Prof. Kuhnemann of Bonn University to Serve Next Year in Annual Exchange.

NO WRITER ATTRIBUTED

Professor Eugen Kuhnemann, of Bonn University, has been appointed as Germany's representative at Harvard for the next college year, to succeed Professor Wilhelm Ostwald of Leipzig, in the second year of the international interchange, now regularly established between the University and the German Government. His courses at the University next winter will probably deal chiefly with the classic epoch of German literature, and with German literature and thought of the present day. Harvard's representative has not yet been announced.

Professor Kuhnemann is a scholar of remarkable attainments. Although under 40 years of age he has stood out in Germany, for more than 10 years; as one of the leaders in the new literary and spiritual movement which is a part of the general turning of the age toward idealistic views of life. His first book to attract general attention dealt with Schiller's Kantian studies and their influence upon the composition of "Wallenstein." Then followed his "Life of Herder," the best constructed and most illuminating biography of this forerunner of the classic epoch of German literature. This was followed by two philosophical treatises, "The Foundations of Philosophy," and "The Fundamental Conceptions of the Spinozian System"; and, finally by the "Life of Schiller," a book which may be said to belong to the highest kind of literary biography, in that it presents as an inseparable whole, the poet, his works, and his time.
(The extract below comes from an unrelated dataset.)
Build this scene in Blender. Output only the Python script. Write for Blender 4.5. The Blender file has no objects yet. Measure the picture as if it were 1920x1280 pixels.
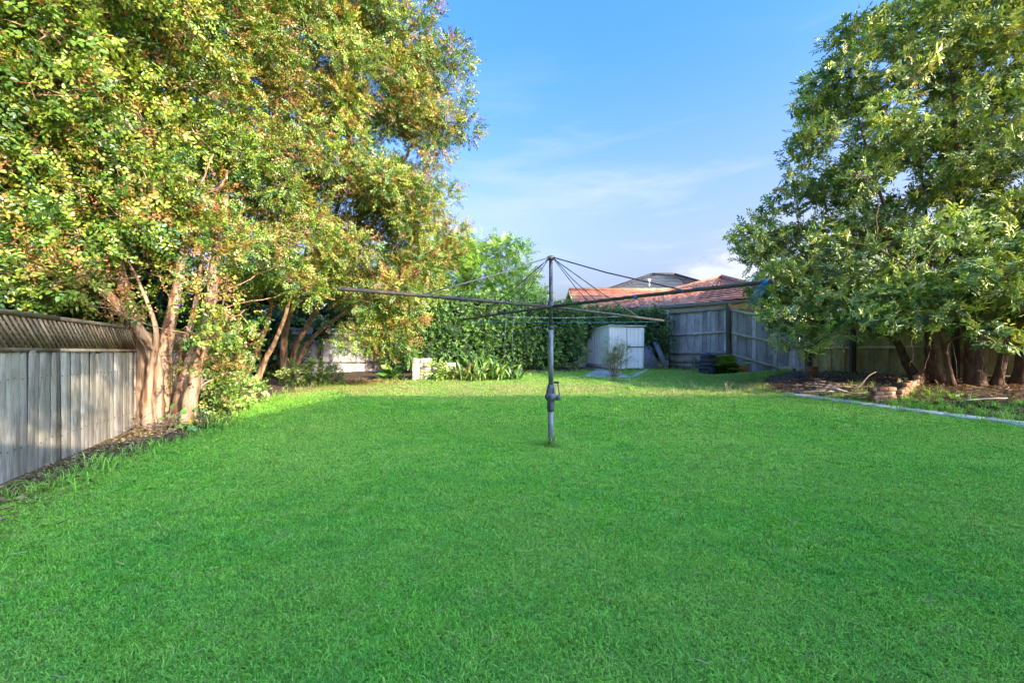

From 1884 to 1901, Professor Kuhnemann was Privatdozent at the University of Marburg, and in 1901 he was made Professor Extraordinarius. In 1903 he was called to Bonn, and in the same year he was charged by the Prussian Government with organizing the newly founded Royal Academy at Posen, a task which he fulfilled with singular success. In the autumn of 1905, he was sent by his government on a lecturing tour through the United States, during which he spoke to audiences in most of the important cities and universities.